New Zealand's third largest financial services group with assets of over $1 billion, Hanover Finance Ltd, today suspended repayment of its deposits.
"Against a backdrop of global credit uncertainties, falling property prices and lower reinvestment rates, the industry model has collapsed," said Mark Hotchin, joint owner of the company with Eric Watson.
About half the 49 finance companies operating in New Zealand 18 months ago have either collapsed or been unable to repay deposits on maturity and analysts have predicted the $18 billion sector will shrink to about 20 companies.
Mr Hotchin said his board was also suspending capital and interest repayments, investments with Hanover Finance subsidiary United Finance Limited, and sister company Hanover Capital Limited.
Earlier this year, the Hanover Finance book comprised of about 13,000 investors with $465 million in debentures.
United Finance had around 2400 investors with $65 million in debentures and Hanover Capital, offering secured preferential bonds, had about 1100 investors with $24 million worth of bonds.
The company's boast in extensive TV advertising has been that it would protect deposits whatever the economic "weather".

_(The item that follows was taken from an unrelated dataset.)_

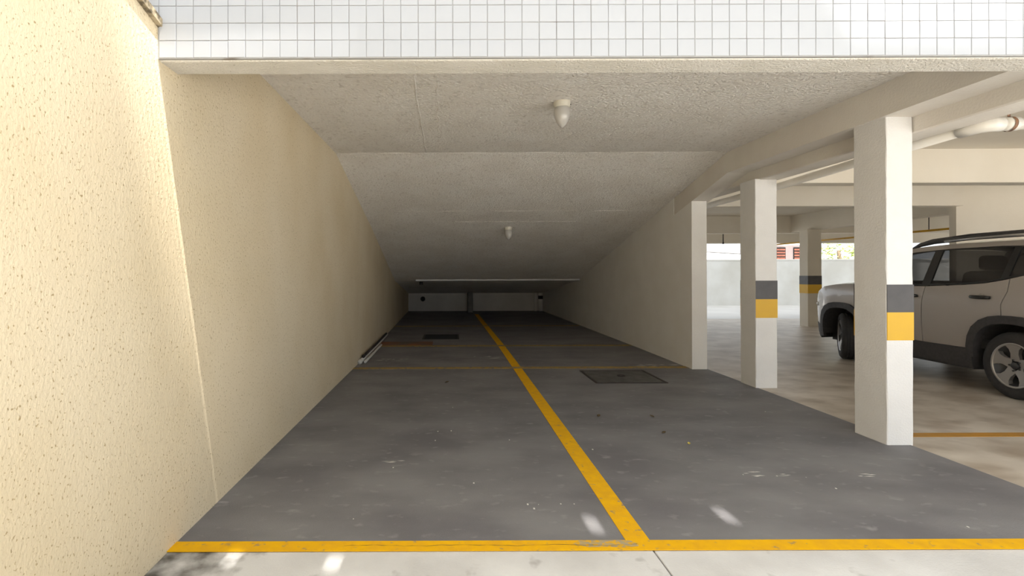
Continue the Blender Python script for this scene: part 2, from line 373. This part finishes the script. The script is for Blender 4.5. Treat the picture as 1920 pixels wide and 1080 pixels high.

A detailed proposal will be presented to investors in late August after consultation with the trustees - New Zealand Guardian Trust for Hanover Finance, and Perpetual Trust for United Finance and Hanover Capital.
Mr Hotchin said the company's board was "acting early to preserve value" as market conditions continued to deteriorate and uncertainty mounted over borrowers' abilities to repay.
"Alternate financiers are increasingly unwilling to step in, and we're also now starting to see borrowers trying to take advantage of the uncertainty to delay payments - further compounding the situation," Mr Hotchin said.
The company could still meet its trust deed obligations and had a financial capacity to trade, but directors were working on a plan to restructure the business.
"Given the future uncertainty for the industry and the impacts now being felt by even the most well-established finance companies, we believe it is prudent to act early."
About 24 other finance companies have so far collapsed or reported problems in paying back deposits. As some of the first victims, Five Star Consumer Finance, Property Finance and Nathans Finance, fell over 11 months ago, Hanover Group's then chief executive Sam Stubbs called on the Government to fast-track proposed tighter regulation of the sector.
He said the Government should allow finance companies to voluntarily come under a supervisory regime of the Reserve Bank from today.
That would be a strong signal and help restore public confidence, he said.
He agreed with Stock Exchange chief executive Mark Weldon that finance companies should be required to get a credit rating from a reputable international rating company.
Mr Stubbs left Hanover last December, when Hanover Group, a holding company for Hanover Finance and other finance companies, said it was refining its structure.